Tuesday, April 19, 2011

I'm Not So Good At Making Friends

Online, it's much easier for me to interact with people.  Face-to-face, I'm not so confident when it comes to friend-making.

I don't have that circle of friends that a lot of women have, and I don't have one super close girlfriend I can tell anything to.  People drift, you know?  I wonder sometimes why it is that I'm not very good at making friends.  It's no secret that small talk with strangers scares me.  I'm not much of a joiner, either.  Online friends are MUCH easier to make because I don't have to doubt myself.  I don't have to show myself.  Nobody has to look me in the eye.  Online I am the person I wish I was confident enough to be in real life.

My husband is my best friend, really.  But I don't think he quite understands "girl" issues.  I sometimes wish that I had that super-close girlfriend everyone else seems to have, so I could share girl stuff with her.  But that would involve putting myself out there on a limb, wouldn't it?

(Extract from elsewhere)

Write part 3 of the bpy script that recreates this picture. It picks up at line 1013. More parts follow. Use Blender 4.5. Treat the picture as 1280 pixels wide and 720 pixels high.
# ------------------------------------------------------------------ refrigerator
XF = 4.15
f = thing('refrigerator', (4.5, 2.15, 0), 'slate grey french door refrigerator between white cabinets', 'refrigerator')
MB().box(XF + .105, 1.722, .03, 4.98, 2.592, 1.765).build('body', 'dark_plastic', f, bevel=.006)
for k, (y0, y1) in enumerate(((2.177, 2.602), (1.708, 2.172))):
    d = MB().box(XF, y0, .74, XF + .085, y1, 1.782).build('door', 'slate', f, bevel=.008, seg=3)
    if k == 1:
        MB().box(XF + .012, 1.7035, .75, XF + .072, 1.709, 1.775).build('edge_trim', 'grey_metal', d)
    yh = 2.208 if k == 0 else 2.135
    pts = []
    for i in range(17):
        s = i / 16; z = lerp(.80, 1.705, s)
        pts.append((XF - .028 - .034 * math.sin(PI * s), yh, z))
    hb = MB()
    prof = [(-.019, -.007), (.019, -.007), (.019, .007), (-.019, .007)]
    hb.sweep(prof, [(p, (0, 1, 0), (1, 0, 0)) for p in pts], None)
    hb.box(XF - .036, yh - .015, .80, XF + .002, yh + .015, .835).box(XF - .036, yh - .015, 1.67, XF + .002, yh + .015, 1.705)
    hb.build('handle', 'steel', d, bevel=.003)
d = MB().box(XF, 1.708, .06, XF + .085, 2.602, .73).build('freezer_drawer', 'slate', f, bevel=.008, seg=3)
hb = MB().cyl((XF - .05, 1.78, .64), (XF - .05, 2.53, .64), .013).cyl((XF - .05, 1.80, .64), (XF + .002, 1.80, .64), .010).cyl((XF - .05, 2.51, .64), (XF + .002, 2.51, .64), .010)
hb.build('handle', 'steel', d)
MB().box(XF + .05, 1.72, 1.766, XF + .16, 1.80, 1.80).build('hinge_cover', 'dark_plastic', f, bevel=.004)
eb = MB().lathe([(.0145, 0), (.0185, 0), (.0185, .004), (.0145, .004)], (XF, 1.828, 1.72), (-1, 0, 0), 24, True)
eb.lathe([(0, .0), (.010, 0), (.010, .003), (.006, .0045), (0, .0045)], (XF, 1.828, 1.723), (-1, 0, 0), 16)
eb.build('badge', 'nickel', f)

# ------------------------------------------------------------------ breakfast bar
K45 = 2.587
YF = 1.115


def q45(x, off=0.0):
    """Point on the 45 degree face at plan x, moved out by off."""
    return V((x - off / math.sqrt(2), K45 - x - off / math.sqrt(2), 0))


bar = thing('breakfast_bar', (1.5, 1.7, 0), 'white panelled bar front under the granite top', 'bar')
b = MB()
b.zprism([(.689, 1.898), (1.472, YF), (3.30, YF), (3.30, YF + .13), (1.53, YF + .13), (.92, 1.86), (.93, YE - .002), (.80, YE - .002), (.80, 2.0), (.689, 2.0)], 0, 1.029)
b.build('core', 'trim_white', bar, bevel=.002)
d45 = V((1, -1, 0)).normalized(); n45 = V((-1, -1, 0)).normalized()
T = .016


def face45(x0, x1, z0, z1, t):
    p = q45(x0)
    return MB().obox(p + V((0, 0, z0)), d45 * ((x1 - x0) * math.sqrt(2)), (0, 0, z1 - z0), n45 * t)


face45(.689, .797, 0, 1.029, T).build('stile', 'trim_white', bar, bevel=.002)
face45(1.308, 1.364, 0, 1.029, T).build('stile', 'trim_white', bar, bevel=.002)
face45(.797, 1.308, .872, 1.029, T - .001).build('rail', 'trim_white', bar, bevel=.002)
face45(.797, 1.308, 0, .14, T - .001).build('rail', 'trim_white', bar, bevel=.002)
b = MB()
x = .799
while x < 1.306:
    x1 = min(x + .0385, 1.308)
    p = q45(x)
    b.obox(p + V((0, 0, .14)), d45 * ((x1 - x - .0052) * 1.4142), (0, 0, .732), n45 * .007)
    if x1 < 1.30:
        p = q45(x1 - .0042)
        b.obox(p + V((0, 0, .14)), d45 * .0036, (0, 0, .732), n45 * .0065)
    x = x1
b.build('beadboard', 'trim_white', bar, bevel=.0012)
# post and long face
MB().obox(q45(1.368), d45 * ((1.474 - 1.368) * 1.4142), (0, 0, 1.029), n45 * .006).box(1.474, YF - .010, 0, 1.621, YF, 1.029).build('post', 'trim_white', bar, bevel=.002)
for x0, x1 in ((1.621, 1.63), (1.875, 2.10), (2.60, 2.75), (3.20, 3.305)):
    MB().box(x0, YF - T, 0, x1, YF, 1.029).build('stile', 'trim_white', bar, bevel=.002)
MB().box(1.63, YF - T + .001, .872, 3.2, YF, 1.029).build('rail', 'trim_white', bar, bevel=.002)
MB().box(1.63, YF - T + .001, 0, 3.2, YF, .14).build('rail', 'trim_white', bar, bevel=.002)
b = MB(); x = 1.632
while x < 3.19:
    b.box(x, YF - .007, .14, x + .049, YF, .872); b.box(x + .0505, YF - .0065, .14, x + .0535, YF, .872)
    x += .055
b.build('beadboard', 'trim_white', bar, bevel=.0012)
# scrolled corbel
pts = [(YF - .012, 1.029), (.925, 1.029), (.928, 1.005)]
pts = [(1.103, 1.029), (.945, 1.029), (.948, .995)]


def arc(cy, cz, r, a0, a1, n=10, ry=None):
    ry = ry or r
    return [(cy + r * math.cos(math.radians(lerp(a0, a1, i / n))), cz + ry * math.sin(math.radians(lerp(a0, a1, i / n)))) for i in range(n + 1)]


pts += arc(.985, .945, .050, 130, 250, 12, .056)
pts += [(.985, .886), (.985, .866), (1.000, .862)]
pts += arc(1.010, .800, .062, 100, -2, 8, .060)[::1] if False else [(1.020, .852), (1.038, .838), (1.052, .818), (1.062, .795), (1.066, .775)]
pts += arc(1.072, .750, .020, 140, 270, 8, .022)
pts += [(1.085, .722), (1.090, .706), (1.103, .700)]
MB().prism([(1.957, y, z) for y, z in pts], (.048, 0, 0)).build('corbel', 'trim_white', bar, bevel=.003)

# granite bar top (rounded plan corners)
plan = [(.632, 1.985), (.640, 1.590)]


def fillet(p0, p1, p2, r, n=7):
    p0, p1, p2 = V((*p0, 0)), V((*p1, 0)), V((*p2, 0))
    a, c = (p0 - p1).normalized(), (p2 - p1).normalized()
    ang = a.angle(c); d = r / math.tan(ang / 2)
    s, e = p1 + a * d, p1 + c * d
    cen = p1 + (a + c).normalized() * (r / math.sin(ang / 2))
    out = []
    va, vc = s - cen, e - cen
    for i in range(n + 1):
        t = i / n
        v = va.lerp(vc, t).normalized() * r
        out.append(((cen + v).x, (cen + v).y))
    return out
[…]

I think that part of me thinks that I don't deserve to have a close relationship with any other female because I feel that I'll say the wrong thing, do the wrong thing, or be judged too harshly.  I'm honestly sort of amazed when I meet new people and discover that they like me.  But I rarely take that relationship to the next level, friends-wise.

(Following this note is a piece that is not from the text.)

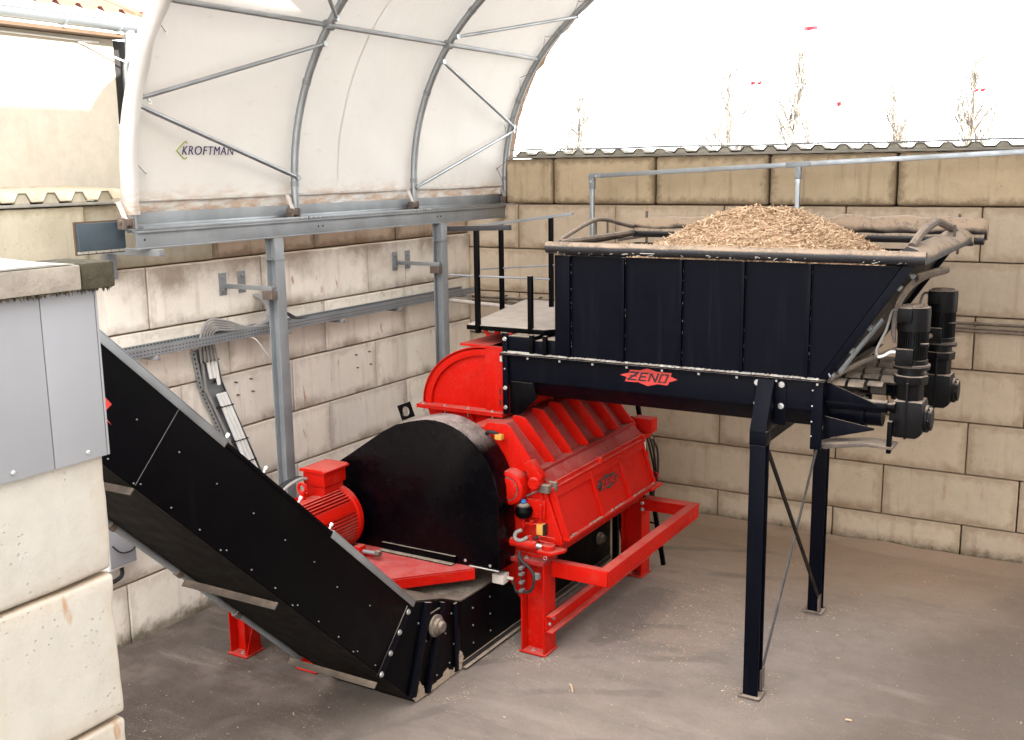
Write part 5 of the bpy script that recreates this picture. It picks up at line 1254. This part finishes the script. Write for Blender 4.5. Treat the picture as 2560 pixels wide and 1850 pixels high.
# gear motors, built once at the near shaft
def gearmotor(loc, label):
    g = thing('gear_motor', label, 'motor', loc, 'vertical gear motors driving the hopper screws')
    x, y, z = loc
    gb = MB().prism([(x - .13, z + .02), (x - .08, z), (x + .08, z), (x + .125, z + .04), (x + .135, z + .16), (x + .12, z + .30), (x - .10, z + .30), (x - .13, z + .22)], 'y', y - .13, y + .13).build('gearbox', 'gear', g, .022)
    MB().prism([(x - .008, z - .004), (x + .008, z - .004), (x + .008, z + .45), (x - .008, z + .45)], 'y', y - .14, y - .10).build('casting_rib', 'gear', gb, .004)
    MB().lathe((x + .13, y, z + .15), (1, 0, 0), [(0, .11), (.02, .11), (.025, .095), (.05, .09), (.055, .05)], 28).build('output_cover', 'gear', gb, ang=30)
    w = MB()
    for k in range(6): a = k * pi / 3; w.cyl((x + .155, y + .10 * cos(a), z + .15 + .10 * sin(a)), (x + .165, y + .10 * cos(a), z + .15 + .10 * sin(a)), .009, 6)
    w.build('cover_bolt', 'gear', gb)['kind'] = 'stuff'
    MB().lathe((x, y, z + .295), (0, 0, 1), [(0, .105), (.13, .105), (.135, .13), (.20, .135), (.205, .125)], 8).build('gear_neck', 'gear', g, .01)
    MB().lathe((x, y, z + .495), (0, 0, 1), [(0, .105), (.05, .10), (.055, .14), (.075, .14), (.08, .12), (.13, .12)], 28).build('adapter_flange', 'gear', g, ang=30)
    MB().lathe((x, y, z + .575), (0, 0, 1), [(0, .142), (.012, .142), (.014, .11)], 28).build('flange_dust', 'dusty_steel', g)
    st = MB().cyl((x, y, z + .62), (x, y, z + .86), .100, 28).build('stator', 'gear', g)
    w = MB()
    for k in range(40):
        a = 2 * pi * k / 40
        d = Vector((cos(a), sin(a), 0)); p = Vector((x, y, 0)) + d * .105
        w.beam(p + Vector((0, 0, z + .63)), p + Vector((0, 0, z + .86)), .006, .024, d)
    stuff(w.build('cooling_fins', 'gear', st))
    MB().lathe((x, y, z + .855), (0, 0, 1), [(0, .124), (.16, .126), (.185, .120), (.19, .10)], 30).build('fan_cowl', 'gear', g, ang=30)
    w = MB()
    for q in (.035, .06, .085): w.tube([(x + q * cos(k * pi / 10), y + q * sin(k * pi / 10), z + 1.05) for k in range(21)], .005, 5)
    for k in range(4): a = k * pi / 4; w.tube([(x - .1 * cos(a), y - .1 * sin(a), z + 1.052), (x + .1 * cos(a), y + .1 * sin(a), z + 1.052)], .004, 5)
    stuff(w.build('fan_grille', 'dusty_steel', g))
    tb1 = MB().box(x - .10, x + .03, y - .155, y - .10, z + .585, z + .72).build('terminal_box', 'gear', g, .008)
    MB().box(x - .10, x + .01, y - .16, y - .11, z + .93, z + 1.045).build('sensor_box', 'gear', g, .012)
    MB().box(x + .07, x + .13, y - .10, y - .03, z + .74, z + .765).build('lifting_lug', 'gear', g, .004)
    MB().tube(spline([(x - .10, y - .13, z + .69), (x - .14, y - .14, z + .69), (x - .19, y - .13, z + .655), (x - .235, y - .12, z + .64)], 5), .012, 8).build('motor_cable', 'white', g)
    MB().tube(spline([(x - .235, y - .12, z + .64), (x - .25, y - .11, z + .70), (x - .19, y - .08, z + .86), (x - .16, y - .05, z + 1.0), (x - .10, y - .1, z + 1.02)], 6), .011, 8).build('motor_cable', 'cable', g)
    return g
g1 = gearmotor((6.62, -3.85, 2.325), 'nearer black vertical gear motor hanging at the right end of the hopper')
copy_thing(g1, (6.64, -2.62, 2.33), 'farther black vertical gear motor against the tan wall, half hidden by the nearer one')
# hoses and clips along the slope
ho = thing('hose_bundle', 'dusty hoses clipped along the sloping end of the hopper', 'hoses', (6.5, -3.7, 3.4))
for k in range(3):
    o_ = .03 * k
    MB().tube(spline([(6.70, -3.2, 3.595 - o_ * .3), (6.62, -3.45, 3.575 - o_ * .4), (6.545, -3.66, 3.53 - o_ * .8), (6.495 + o_ * .2, -3.88, 3.40 - o_ * .6), (6.475 + o_ * .25, -3.93, 3.20), (6.50, -3.93, 3.08)], 7), .012, 8).build('hose', 'dusty_steel', ho)
MB().tube([(6.73, -3.15, 3.60), (6.565, -3.60, 3.568)], .034, 10).build('hose_sleeve', 'dusty_steel', ho)
MB().tube(spline([(6.60, -2.9, 3.0), (6.40, -3.3, 2.93), (6.2, -3.7, 2.86), (6.08, -4.0, 2.80)], 6), .022, 8).build('hose', 'dusty_steel', ho)
def slope_pt(t_, y, off=.02): return Vector((6.0 + .60 * t_, y, 2.775 + .925 * t_)) + sn * off
MB().tube([slope_pt(.08, -3.98, .05), slope_pt(.30, -3.92, .05), slope_pt(.55, -3.85, .06)], .024, 8).build('conduit', 'galv_mat', ho)
for t_, y in ((.05, -4.05), (.27, -4.0), (.47, -3.95), (.83, -4.0), (.90, -3.7)):
    p = slope_pt(t_, y, .035); w = MB().beam(p - Vector((.0, .05, 0)), p + Vector((0, .03, 0)), .035, .028, sn); w.tube([p + Vector((0, -.05, 0)), p + Vector((-.02, -.075, .03)), p + Vector((0, -.09, 0))], .008, 6); w.build('pipe_clip', 'galv_mat', ho, .003)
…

A pretty smart person (yours truly) once said something to the effect of, "quit whining and just do it."  So this is something I need to be better at....putting myself out there and believing in myself a little more.  I think I'm a good person, and a fairly decent friend.  I just have to trust myself enough to show people that!

PS- this is not a pity party for Colleen....just me making observations.  I'm obviously not miserable - just would like to add that "friends" dimension to my life!